Revisionist Vygotsky – Save your money!  

 January 4, 2009 – This reissue of a 1978 reprint is supposedly a collection of Russian psychologist Vygotsky’s essays (he died in 1934) as translated from the Russian by A.R. Luria, one of his students.
The “editors” claim that after a cursory study of Luria’s translations “we came to believe that the image of Vygotsky as a sort of early neobehaviorist of cognitive development – an impression held by many of our colleagues- was strongly belied by these two works.”

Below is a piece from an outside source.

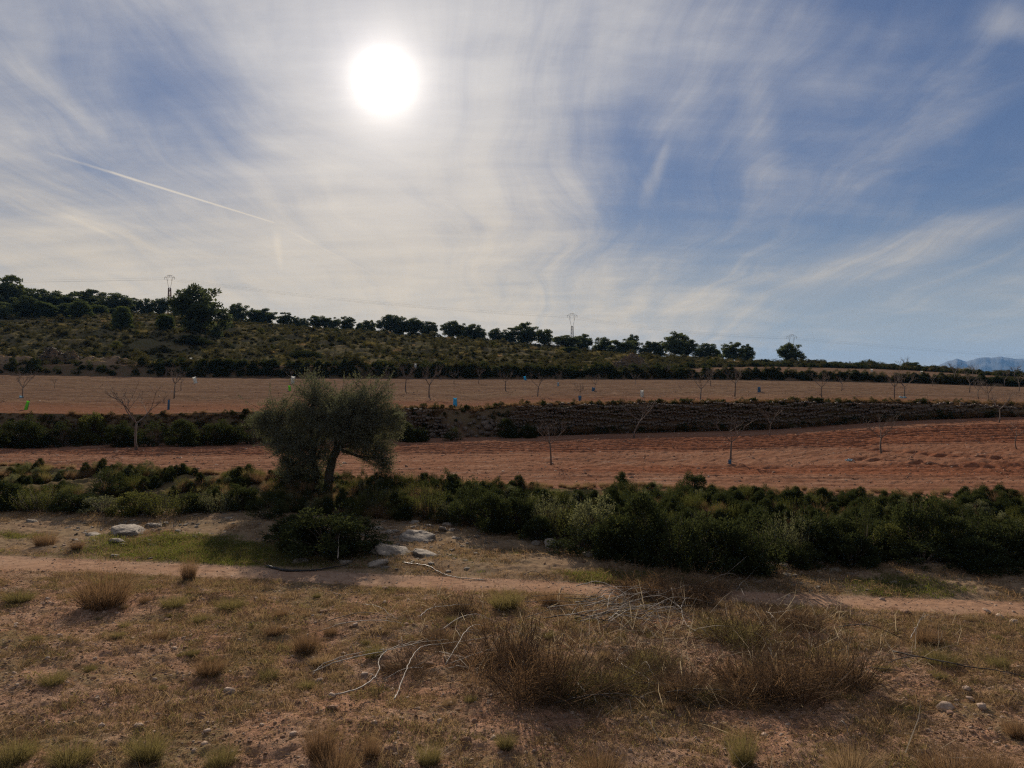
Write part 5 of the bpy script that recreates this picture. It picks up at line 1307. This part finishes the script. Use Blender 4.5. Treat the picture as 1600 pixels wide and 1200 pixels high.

Nice. A cursory study is able to strong belie widely held impressions that are based on decades of studying Vygotsky’s own 1934 book Thought and Language, among his other works. One has to wonder at the degree to which revisionism is taking place when the editors state in the preface:

“In putting separate essays together we have taken significant liberties. The reader will encounter here not a literal translation of Vygotsky but rather our edited translation of Vygotsky from which we have omitted material that seemed redundant and to which we have added material that seemed to make his points clearer.”

Hmmmm. Will the real Vygotsky please stand up!
Save your money and first get Kozulin’s version of “Thought and Language.” One must question the amount of trustworthy scholarship in “Mind in Society.”